[Start of Excerpted data]

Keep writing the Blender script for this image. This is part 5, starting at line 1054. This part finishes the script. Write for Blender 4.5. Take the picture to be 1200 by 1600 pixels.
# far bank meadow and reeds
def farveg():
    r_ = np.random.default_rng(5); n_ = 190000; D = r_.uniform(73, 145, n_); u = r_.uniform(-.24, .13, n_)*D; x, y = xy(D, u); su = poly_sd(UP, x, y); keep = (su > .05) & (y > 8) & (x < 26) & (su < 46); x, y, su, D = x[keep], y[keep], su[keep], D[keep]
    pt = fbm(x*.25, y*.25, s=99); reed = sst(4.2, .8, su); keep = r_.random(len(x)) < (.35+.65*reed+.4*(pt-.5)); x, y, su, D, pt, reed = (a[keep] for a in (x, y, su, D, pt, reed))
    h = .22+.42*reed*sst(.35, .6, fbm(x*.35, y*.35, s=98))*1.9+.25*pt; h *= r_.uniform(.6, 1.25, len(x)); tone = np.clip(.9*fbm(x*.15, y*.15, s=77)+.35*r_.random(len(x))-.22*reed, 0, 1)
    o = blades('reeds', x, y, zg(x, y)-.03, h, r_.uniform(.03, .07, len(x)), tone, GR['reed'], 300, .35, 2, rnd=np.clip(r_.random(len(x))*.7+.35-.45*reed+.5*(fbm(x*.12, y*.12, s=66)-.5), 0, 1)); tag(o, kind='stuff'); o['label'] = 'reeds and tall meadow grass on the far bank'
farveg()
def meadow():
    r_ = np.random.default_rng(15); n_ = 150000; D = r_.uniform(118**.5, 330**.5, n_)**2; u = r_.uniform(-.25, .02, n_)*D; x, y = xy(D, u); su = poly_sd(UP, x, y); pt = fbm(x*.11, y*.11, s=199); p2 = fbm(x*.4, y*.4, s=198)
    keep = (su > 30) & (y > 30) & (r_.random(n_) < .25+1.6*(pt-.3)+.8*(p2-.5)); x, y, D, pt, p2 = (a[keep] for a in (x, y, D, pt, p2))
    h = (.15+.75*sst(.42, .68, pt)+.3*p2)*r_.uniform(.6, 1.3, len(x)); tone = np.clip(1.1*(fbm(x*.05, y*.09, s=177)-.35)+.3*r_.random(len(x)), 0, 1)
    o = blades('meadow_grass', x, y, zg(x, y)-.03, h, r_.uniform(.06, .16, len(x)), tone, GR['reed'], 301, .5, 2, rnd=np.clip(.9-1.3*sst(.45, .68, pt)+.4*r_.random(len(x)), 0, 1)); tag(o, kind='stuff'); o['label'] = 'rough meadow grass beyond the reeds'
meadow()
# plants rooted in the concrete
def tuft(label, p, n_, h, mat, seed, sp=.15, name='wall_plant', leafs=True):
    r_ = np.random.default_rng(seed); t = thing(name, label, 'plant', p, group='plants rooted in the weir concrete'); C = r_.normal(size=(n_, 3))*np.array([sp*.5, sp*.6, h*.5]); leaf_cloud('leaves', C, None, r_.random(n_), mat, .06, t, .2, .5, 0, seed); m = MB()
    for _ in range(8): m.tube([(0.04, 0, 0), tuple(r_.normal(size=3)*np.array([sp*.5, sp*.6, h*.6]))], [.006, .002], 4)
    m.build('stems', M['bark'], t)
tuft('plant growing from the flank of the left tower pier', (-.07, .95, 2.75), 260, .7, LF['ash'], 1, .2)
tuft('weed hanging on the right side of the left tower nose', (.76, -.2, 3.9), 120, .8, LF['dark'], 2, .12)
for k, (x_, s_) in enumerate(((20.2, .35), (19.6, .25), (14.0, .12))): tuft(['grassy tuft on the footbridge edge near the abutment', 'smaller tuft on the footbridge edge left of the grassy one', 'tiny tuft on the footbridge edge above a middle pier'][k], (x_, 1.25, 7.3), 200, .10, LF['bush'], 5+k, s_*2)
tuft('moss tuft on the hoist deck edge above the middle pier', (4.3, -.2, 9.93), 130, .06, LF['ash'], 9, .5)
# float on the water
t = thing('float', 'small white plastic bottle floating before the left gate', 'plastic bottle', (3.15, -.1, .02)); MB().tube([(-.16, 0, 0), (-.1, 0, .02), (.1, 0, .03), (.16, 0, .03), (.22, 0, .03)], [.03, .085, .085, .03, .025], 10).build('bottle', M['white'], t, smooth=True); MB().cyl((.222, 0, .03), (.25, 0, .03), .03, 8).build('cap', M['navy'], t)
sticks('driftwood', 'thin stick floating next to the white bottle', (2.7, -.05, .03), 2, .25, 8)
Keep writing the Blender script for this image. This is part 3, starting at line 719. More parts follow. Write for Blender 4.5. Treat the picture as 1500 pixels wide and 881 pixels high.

[End of Excerpted data]

Restate all of the entries exactly, please.

Keep writing the Blender script for this image. This is part 5, starting at line 1054. This part finishes the script. Write for Blender 4.5. Take the picture to be 1200 by 1600 pixels.
# far bank meadow and reeds
def farveg():
    r_ = np.random.default_rng(5); n_ = 190000; D = r_.uniform(73, 145, n_); u = r_.uniform(-.24, .13, n_)*D; x, y = xy(D, u); su = poly_sd(UP, x, y); keep = (su > .05) & (y > 8) & (x < 26) & (su < 46); x, y, su, D = x[keep], y[keep], su[keep], D[keep]
    pt = fbm(x*.25, y*.25, s=99); reed = sst(4.2, .8, su); keep = r_.random(len(x)) < (.35+.65*reed+.4*(pt-.5)); x, y, su, D, pt, reed = (a[keep] for a in (x, y, su, D, pt, reed))
    h = .22+.42*reed*sst(.35, .6, fbm(x*.35, y*.35, s=98))*1.9+.25*pt; h *= r_.uniform(.6, 1.25, len(x)); tone = np.clip(.9*fbm(x*.15, y*.15, s=77)+.35*r_.random(len(x))-.22*reed, 0, 1)
    o = blades('reeds', x, y, zg(x, y)-.03, h, r_.uniform(.03, .07, len(x)), tone, GR['reed'], 300, .35, 2, rnd=np.clip(r_.random(len(x))*.7+.35-.45*reed+.5*(fbm(x*.12, y*.12, s=66)-.5), 0, 1)); tag(o, kind='stuff'); o['label'] = 'reeds and tall meadow grass on the far bank'
farveg()
def meadow():
    r_ = np.random.default_rng(15); n_ = 150000; D = r_.uniform(118**.5, 330**.5, n_)**2; u = r_.uniform(-.25, .02, n_)*D; x, y = xy(D, u); su = poly_sd(UP, x, y); pt = fbm(x*.11, y*.11, s=199); p2 = fbm(x*.4, y*.4, s=198)
    keep = (su > 30) & (y > 30) & (r_.random(n_) < .25+1.6*(pt-.3)+.8*(p2-.5)); x, y, D, pt, p2 = (a[keep] for a in (x, y, D, pt, p2))
    h = (.15+.75*sst(.42, .68, pt)+.3*p2)*r_.uniform(.6, 1.3, len(x)); tone = np.clip(1.1*(fbm(x*.05, y*.09, s=177)-.35)+.3*r_.random(len(x)), 0, 1)
    o = blades('meadow_grass', x, y, zg(x, y)-.03, h, r_.uniform(.06, .16, len(x)), tone, GR['reed'], 301, .5, 2, rnd=np.clip(.9-1.3*sst(.45, .68, pt)+.4*r_.random(len(x)), 0, 1)); tag(o, kind='stuff'); o['label'] = 'rough meadow grass beyond the reeds'
meadow()
# plants rooted in the concrete
def tuft(label, p, n_, h, mat, seed, sp=.15, name='wall_plant', leafs=True):
    r_ = np.random.default_rng(seed); t = thing(name, label, 'plant', p, group='plants rooted in the weir concrete'); C = r_.normal(size=(n_, 3))*np.array([sp*.5, sp*.6, h*.5]); leaf_cloud('leaves', C, None, r_.random(n_), mat, .06, t, .2, .5, 0, seed); m = MB()
    for _ in range(8): m.tube([(0.04, 0, 0), tuple(r_.normal(size=3)*np.array([sp*.5, sp*.6, h*.6]))], [.006, .002], 4)
    m.build('stems', M['bark'], t)
tuft('plant growing from the flank of the left tower pier', (-.07, .95, 2.75), 260, .7, LF['ash'], 1, .2)
tuft('weed hanging on the right side of the left tower nose', (.76, -.2, 3.9), 120, .8, LF['dark'], 2, .12)
for k, (x_, s_) in enumerate(((20.2, .35), (19.6, .25), (14.0, .12))): tuft(['grassy tuft on the footbridge edge near the abutment', 'smaller tuft on the footbridge edge left of the grassy one', 'tiny tuft on the footbridge edge above a middle pier'][k], (x_, 1.25, 7.3), 200, .10, LF['bush'], 5+k, s_*2)
tuft('moss tuft on the hoist deck edge above the middle pier', (4.3, -.2, 9.93), 130, .06, LF['ash'], 9, .5)
# float on the water
t = thing('float', 'small white plastic bottle floating before the left gate', 'plastic bottle', (3.15, -.1, .02)); MB().tube([(-.16, 0, 0), (-.1, 0, .02), (.1, 0, .03), (.16, 0, .03), (.22, 0, .03)], [.03, .085, .085, .03, .025], 10).build('bottle', M['white'], t, smooth=True); MB().cyl((.222, 0, .03), (.25, 0, .03), .03, 8).build('cap', M['navy'], t)
sticks('driftwood', 'thin stick floating next to the white bottle', (2.7, -.05, .03), 2, .25, 8)
Keep writing the Blender script for this image. This is part 3, starting at line 719. More parts follow. Write for Blender 4.5. Treat the picture as 1500 pixels wide and 881 pixels high.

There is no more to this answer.